Privacy and Safety Notes:
The signing work happens in the browser session. The secret value is kept out of exported tables, downloaded JSON, and shared links, but that does not make a browser page a safe secret-management system. Clipboard history, screen sharing, browser extensions, crash reports, downloaded artifacts, and pasted support tickets can still expose sensitive material.
- Use test secrets when reproducing webhook examples or support cases.
- Keep production shared secrets in a vault or server-side verifier, not in a browser tab.
- Rotate a production HMAC secret if it is pasted into an untrusted page, chat, ticket, or screenshot.
- Use constant-time comparison in production verification code so a mismatch does not leak position-by-position timing clues.
- Remember that HMAC authenticates a message under a shared secret; it does not encrypt the message.
Worked Examples:
For a typical webhook test, paste the exact request body into Message to sign, leave Message encoding as UTF-8 text, enter the provider's test secret, choose HMAC-SHA-256, and keep Output format as lowercase hex. If the provider header starts with sha256=, keep Header prefix on automatic prefixing and paste the provider value into Expected signature. A match means the body, secret, algorithm, and digest bytes line up.
For a Base64URL signing example, enter a canonical string, choose a Base64URL-encoded key with Key encoding set to Base64URL bytes, and set Output format to Base64URL. The copied digest will use URL-safe characters without padding. If the receiving system expects a raw digest, use No prefix; if it expects a header style, add the required prefix separately.
For a line-ending mismatch, paste the same message twice: first with Exact text, then with Normalize CRLF to LF. If only the normalized run matches the provider, record that behavior with the integration notes. Do not silently normalize messages in production unless the provider's signing specification says to do so.
FAQ:
Should I choose SHA-256, SHA-384, or SHA-512?
Match the system that will verify the signature. If you are defining a new simple webhook-style signature and have no outside requirement, HMAC-SHA-256 is the broad default.
Why does the digest change when I switch message encoding?
The encoding setting changes the bytes being signed. UTF-8 signs the characters as text, while hex, Base64, and Base64URL decode the field into bytes first.
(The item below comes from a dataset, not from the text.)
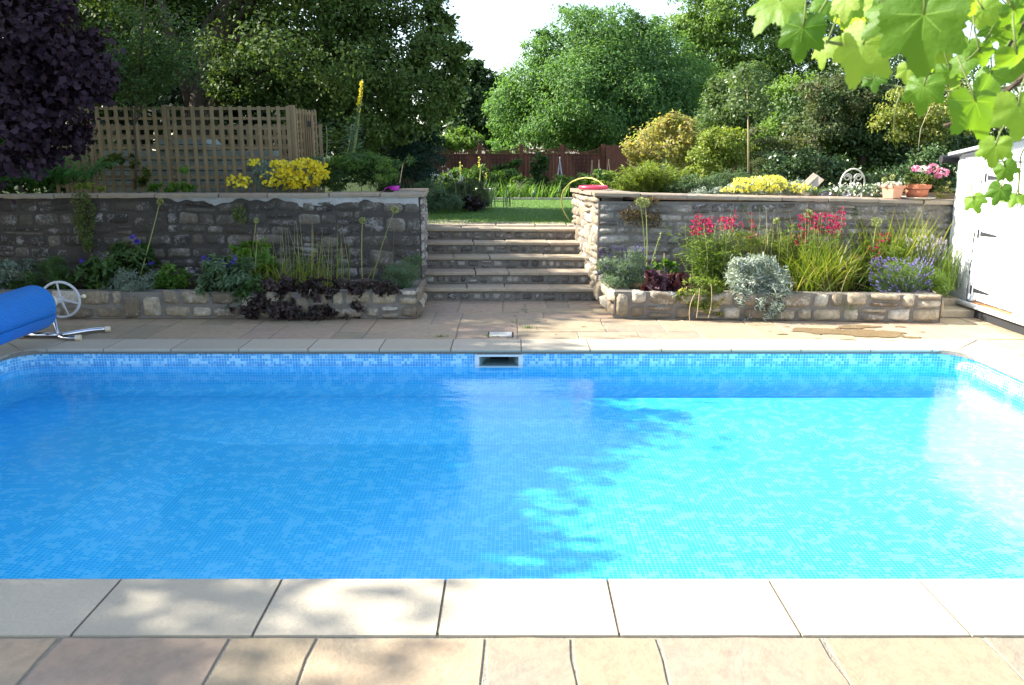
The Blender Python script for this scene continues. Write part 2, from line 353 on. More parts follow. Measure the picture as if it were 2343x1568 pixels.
# lower wall with a cove to the floor
prof=[(0,WZ-.03),(0,FZ+.09),(.015,FZ+.04),(.05,FZ+.01),(.1,FZ)]
V=[];uv=[];nr=len(ring(0,1,0,1,.1,10))
for k,(d,z) in enumerate(prof):
    P=ring(PX0+d,PX1-d,PY0+d,PY1-d,PR-d*.5,10);u=0
    for j in range(nr+1):
        p=P[j%nr]; q=P[(j-1)%nr]; u+=math.hypot(p[0]-q[0],p[1]-q[1]) if j else 0
        V.append((*p,z)); uv.append((u,z-d))
F=[(a*(nr+1)+j,(a+1)*(nr+1)+j,(a+1)*(nr+1)+j+1,a*(nr+1)+j+1) for a in range(len(prof)-1) for j in range(nr)]
obj('liner_wall',V,F,M['mosaic_deep'],pool,uv=uv,smooth=True)
fl=ring(PX0+.1,PX1-.1,PY0+.1,PY1-.1,PR-.05,10)
V=[(*p,FZ) for p in fl]; hop=[(-2.35,3.2),(2.42,3.2),(2.42,6.2),(-2.35,6.2)]
# floor as a grid so the deeper middle can be modelled
xs=sorted(list(np.linspace(PX0+.05,PX1-.05,30))+[-2.7,-2.2,2.4,2.9]); ys=sorted(list(np.linspace(PY0+.05,PY1-.05,20))+[3.2,3.3,5.9,6.3])
V=[];uv=[]
for y in ys:
    for x in xs:
        a=min(max((x+2.7)/.5,0),1)*min(max((2.9-x)/.5,0),1)*min(max((6.3-y)/.4,0),1)
        V.append((x,y,FZ-.001-.07*a)); uv.append((x,y))
nx=len(xs); F=[(j*nx+i,j*nx+i+1,(j+1)*nx+i+1,(j+1)*nx+i) for j in range(len(ys)-1) for i in range(nx-1)]
obj('liner_floor',V,F,M['mosaic_deep'],pool,uv=uv)
# coping stones, nosed over the edge
def nosestone(poly_in,poly_out,a,z=0):
    """poly_in/out: matching points along the pool edge and the back edge"""
    m=MB(); sec=[(-.03,-.030),(-.042,-.022),(-.045,-.010),(-.036,.0),(-.02,.004),(0,.002),(1,0),(1,-.05),(0.02,-.048),(-.03,-.044)]
    V=[];n=len(sec)
    for pi,po in zip(poly_in,poly_out):
        pi=Vector((*pi,0));po=Vector((*po,0)); d=(po-pi); L=d.length; dn=d.normalized()
        for s,zz in sec: V.append(pi+(dn*s if s<.5 else d)+Vector((0,0,zz)))
    F=[(i*n+k,i*n+(k+1)%n,(i+1)*n+(k+1)%n,(i+1)*n+k) for i in range(len(poly_in)-1) for k in range(n)]
    F+=[tuple(range(n)),tuple((len(poly_in)-1)*n+k for k in range(n))[::-1]]
    m.add(V,F,a); return m
gp=.0055
def edge_run(xa,xb,yi,yo,joints):
    J=[xa]+joints+[xb]
    for a,b in zip(J[:-1],J[1:]):
        n=5; xsn=[a+gp+(b-a-2*gp)*k/n for k in range(n+1)]
        j=[rng.uniform(-.002,.002) for _ in xsn]
        nosestone([(x,yi) for x in xsn],[(x,yo) for x in xsn],rng.random()).build('coping_stone',M['coping'],pool,smooth=False)
nearJ=[at_z(x,1336).x for x in (269,640,1018,1391,1763,2110)]
st=.655
edge_run(PX0+PR,PX1-PR,PY0,OY0,[nearJ[0]-3*st,nearJ[0]-2*st,nearJ[0]-st]+nearJ+[nearJ[-1]+st,nearJ[-1]+2*st])
farJ=[at_z(726+.3357*c,792).x for c in (435,915,1388,1850,2330)]
edge_run(PX0+PR,PX1-PR,PY1,OY1,[at_z(.3357*c,792).x for c in (748,1200,1655,2120)]+farJ+[farJ[-1]+.62*k for k in (1,2,3)])
def side_run(xi,xo):
    ys_=np.linspace(PY0+PR,PY1-PR,7)
    for a,b in zip(ys_[:-1],ys_[1:]):
        yy=[a+gp+(b-a-2*gp)*k/4 for k in range(5)]; nosestone([(xi,y) for y in yy],[(xo,y) for y in yy],rng.random()).build('coping_stone',M['coping'],pool)
side_run(PX0,OX0); side_run(PX1,OX1)
for cx,cy,a0 in ((PX1-PR,PY1-PR,0),(PX0+PR,PY1-PR,90),(PX0+PR,PY0+PR,180),(PX1-PR,PY0+PR,270)):
    for h0,h1 in ((0,45),(45,90)):
        pi,po=[],[]
        for k in range(7):
            t=R(a0+h0+1+(h1-h0-2)*k/6); c_,s_=math.cos(t),math.sin(t); pi.append((cx+PR*c_,cy+PR*s_)); L=(PR+C)/max(abs(c_),abs(s_)); po.append((cx+L*c_,cy+L*s_))
        nosestone(pi,po,rng.random()).build('coping_stone',M['coping'],pool)
# liner bead: dark slot under the coping
V,F,uv=wallstrip(-.052,-.043,-.004); obj('liner_trim',V,F,M['void'],pool)
jb=MB(); P1=ring(PX0+.034,PX1-.034,PY0+.034,PY1-.034,PR,8); P2=ring(OX0+.02,OX1-.02,OY0+.02,OY1-.02,PR+.2,8)
jb.add([(*p,-.005) for p in P1]+[(*p,-.042) for p in P1],[(k,(k+1)%36,36+(k+1)%36,36+k) for k in range(36)])
jb.add([(*p,-.005) for p in P1]+[(*p,-.005) for p in P2],[(k,(k+1)%36,36+(k+1)%36,36+k) for k in range(36)]); 
P3=ring(OX0+.0,OX1-.0,OY0+.0,OY1-.0,.01,8); jb.add([(*p,-.042) for p in P1]+[(*p,-.055) for p in P3],[(k,(k+1)%36,36+(k+1)%36,36+k) for k in range(36)])
jb.build('coping_joints',plain('coping_mortar',(.22,.19,.15),.95,0,.4,25,.01,.1),pool)
# skimmer
kx0,kx1,kz0,kz1=-.335,.10,-.182,-.056
sk=MB(); yf=PY1-.012
for a in ((kx0,kx1,kz1-.022,kz1),(kx0,kx1,kz0,kz0+.02),(kx0,kx0+.042,kz0+.02,kz1-.022),(kx1-.042,kx1,kz0+.02,kz1-.022)): sk.box(a[0],a[1],yf,PY1-.002,a[2],a[3])
so_=sk.build('skimmer_frame',M['white_plastic'],pool,bevel=.003)
sk=MB(); a,b,c_,d=kx0+.042,kx1-.042,kz0+.02,kz1-.022
# pocket stands proud inside the frame: recess walls behind the opening
sk.add([(a,yf+.003,c_),(b,yf+.003,c_),(b,yf+.003,d),(a,yf+.003,d),(a+.07,PY1+.26,c_),(b-.07,PY1+.26,c_),(b-.07,PY1+.26,d),(a+.07,PY1+.26,d)],[(0,4,5,1),(1,5,6,2),(2,6,7,3),(3,7,4,0),(4,7,6,5)])
sk.build('skimmer_throat',plain('grey_green_plastic',(.30,.40,.40),.5),so_)
sk=MB(); sk.box(a+.09,b-.09,PY1+.24,PY1+.25,WZ-.02,d-.008); sk.build('weir_flap',M['void'],so_)
# water
wt=MB(); P=ring(PX0-.03,PX1+.03,PY0-.03,PY1+.24,PR,8); n=len(P)
wt.add([(*p,WZ) for p in P]+[(*p,FZ-.3) for p in P],[tuple(range(n)),tuple(range(n,2*n))[::-1]]+[(k+n,(k+1)%n+n,(k+1)%n,k) for k in range(n)])
tag(wt.build('pool_water',M['water']),'clear blue still pool water',None,None,'structure')
# ================================================================= rubble masonry
def rubble(mb,fn,L,Hh,hr,wr,rng,gap=.012,dep=.02,rough=.006,top=None,wave=.01,tall=.12):
    """fn(u,v,d) -> point. courses of uneven stones, each a rounded pillow with its own outline"""
    v=0;row=0;blocked=[]
    while v<Hh-.02:
        h=min(rng.uniform(*hr),Hh-v)
        if Hh-(v+h)<hr[0]*.7: h=Hh-v
        u=0; nb=[]
        while u<L-.01:
            w_=rng.uniform(*wr)*(1.3 if rng.random()<.15 else 1)
            if L-(u+w_)<wr[0]*.6: w_=L-u
            hit=[b for b in blocked if b[0]<u+w_ and b[1]>u]
            if hit:
                b=hit[0]
                if b[0]-u>wr[0]*.45: w_=b[0]-u
                else: u=b[1]; continue
            hh=h
            if rng.random()<tall and v+h*1.9<Hh and w_<wr[1]: hh=h*1.9; nb.append((u,u+w_))
            parts=[(0,hh)]
            if rng.random()<.18 and hh==h and h>.09: s_=rng.uniform(.4,.6)*h; parts=[(0,s_),(s_,hh)]
            for a,b in parts:
                stone(mb,fn,u,u+w_,v+a,v+b,rng,gap,dep,rough,wave)
            u+=w_
        blocked=nb; v+=h; row+=1
def stone(mb,fn,u0,u1,v0,v1,rng,gap,dep,rough,wave):
    nx=max(4,min(9,int((u1-u0)/.045)+2)); ny=max(4,min(6,int((v1-v0)/.035)+2))
    cu,cv,hu,hv=(u0+u1)/2,(v0+v1)/2,(u1-u0)/2-gap/2,(v1-v0)/2-gap/2
    cj=[[rng.uniform(-.35,.2)*min(hu,hv)*.55 for _ in range(2)] for _ in range(4)]
    base=rng.uniform(-.4,1)*dep*.5; tx,ty=rng.uniform(-.5,.5)*dep,rng.uniform(-.5,.5)*dep
    V=[]
    for j in range(ny+1):
        for i in range(nx+1):
            a=2*i/nx-1;b=2*j/ny-1
            a2=a*math.sqrt(1-b*b*.10);b2=b*math.sqrt(1-a*a*.10)
            wa=[(1-a)*(1-b),(1+a)*(1-b),(1+a)*(1+b),(1-a)*(1+b)]
            du=sum(w_*c[0]*sx for w_,c,sx in zip(wa,cj,(-1,1,1,-1)))/4; dv=sum(w_*c[1]*sy for w_,c,sy in zip(wa,cj,(-1,-1,1,1)))/4
            edge=i in(0,nx) or j in(0,ny)
            U=cu+a2*hu+du; Vv=cv+b2*hv+dv
            Vv+=wave*math.sin(U*2.3+v0*9)+wave*.5*math.sin(U*5.7)
            f=(1-abs(a)**5)*(1-abs(b)**5)
            d=(-.014 if edge else f*dep+base+tx*a+ty*b+rng.uniform(-rough,rough))
            V.append(fn(U+(rng.uniform(-.004,.004) if edge else 0),Vv+(rng.uniform(-.004,.004) if edge else 0),d))
    n=nx+1
    mb.add(V,[(j*n+i,j*n+i+1,(j+1)*n+i+1,(j+1)*n+i) for j in range(ny) for i in range(nx)],rng.random())
def face(p,q,z0,zt=None,back=0):
    """mapping for a wall face from p to q (xy); outward = right-hand side of p->q turned towards viewer"""
    p=Vector((*p,0));q=Vector((*q,0));d=(q-p);L=d.length;d.normalize();nrm=Vector((d.y,-d.x,0))
    return (lambda u,v,o: p+d*u+nrm*o+Vector((0,0,z0+v))),L
def wavysheet(fn,L,Hh,off,rng,mb,nx=None):
    nx=nx or max(2,int(L/.12)); ny=max(2,int(Hh/.1)); V=[fn(L*i/nx,Hh*j/ny,off+rng.uniform(-.003,.003)) for j in range(ny+1) for i in range(nx+1)]
    n=nx+1; mb.add(V,[(j*n+i,j*n+i+1,(j+1)*n+i+1,(j+1)*n+i) for j in range(ny) for i in range(nx)],rng.random())
def coping_row(parent,pts_in,pts_out,zf,name='coping_slab',mat='walltop',th=.045,lens=(.45,.75),rng=None):
    """slabs along a line from a to b; pts_in/out give front and back edge as functions of t metres"""
    a,b=Vector(pts_in[0]),Vector(pts_in[1]); c,d=Vector(pts_out[0]),Vector(pts_out[1]); L=(b-a).length; t=0
    while t<L-.02:
        w_=rng.uniform(*lens); 
        if L-(t+w_)<.3: w_=L-t
        n=6;m=MB(); fr=[];bk=[]; dz=rng.uniform(-.004,.004)
        for k in range(n+1):
            s_=(t+.005+(w_-.01)*k/n)/L; fr.append(a.lerp(b,s_)+Vector((rng.uniform(-.004,.004),rng.uniform(-.012,.008),0))); bk.append(c.lerp(d,s_)+Vector((0,rng.uniform(-.008,.008),0)))
        V=[];
        for P_ in (fr,bk):
            for p in P_:
                z=zf(p)+dz; V+= [(p.x,p.y,z-th+rng.uniform(-.004,.004)),(p.x,p.y,z-.012),(p.x+(0),p.y+(.012 if P_ is fr else -.012),z+rng.uniform(-.002,.002))]
        q=3*(n+1);F=[]
        for k in range(n):
            i=3*k
            F+=[(i,i+3,i+4,i+1),(i+1,i+4,i+5,i+2),(i+2,i+5,q+i+5,q+i+2),(q+i,q+i+1,q+i+4,q+i+3),(q+i+1,q+i+2,q+i+5,q+i+4),(i,q+i,q+i+3,i+3)]
        for i in (0,3*n): F+=[(i,i+1,q+i+1,q+i),(i+1,i+2,q+i+2,q+i+1)]
        m.add(V,F,rng.random()); m.build(name,M[mat],parent); t+=w_
rng=random.Random(11)
sxl=lambda Y:-1.03-.075*(Y-9.36)
sxr=lambda Y: 1.02-.115*(Y-9.36)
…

Does uppercase hex make a different HMAC?
No. Uppercase and lowercase hex are different text displays of the same digest bytes. A strict system may still require one style for string comparison.
Can I use this with a production webhook secret?
Use test secrets here whenever possible. A production secret belongs in the server-side verifier or a managed secret store. If a live secret is exposed during troubleshooting, rotate it.
Why does the expected signature fail to parse?
The pasted value may contain unrelated header text, invalid hex, invalid Base64 characters, or a format that auto detection cannot infer. Strip extra text or choose the expected format directly.
Glossary:
- HMAC
- A keyed message authentication code built from a cryptographic hash function.
- Message bytes
- The exact byte sequence being signed after text or byte decoding and any selected normalization.
- Shared secret
- The key known to the sender and verifier. Possession of this value allows valid HMACs to be produced.
- Digest
- The raw HMAC output bytes shown as hex, Base64, or Base64URL text.
- Header prefix
- Text such as
sha256=orv1=placed before the digest to match a provider header convention. - Base64URL
- A URL-safe Base64 alphabet that uses
-and_instead of+and/.
References:
- FIPS 198-1, The Keyed-Hash Message Authentication Code (HMAC), National Institute of Standards and Technology, July 2008.
- RFC 2104, HMAC: Keyed-Hashing for Message Authentication, Internet Engineering Task Force, February 1997.
- Hash Functions, National Institute of Standards and Technology.
- RFC 4648, The Base16, Base32, and Base64 Data Encodings, Internet Engineering Task Force, October 2006.
- Secrets Management Cheat Sheet, OWASP Cheat Sheet Series.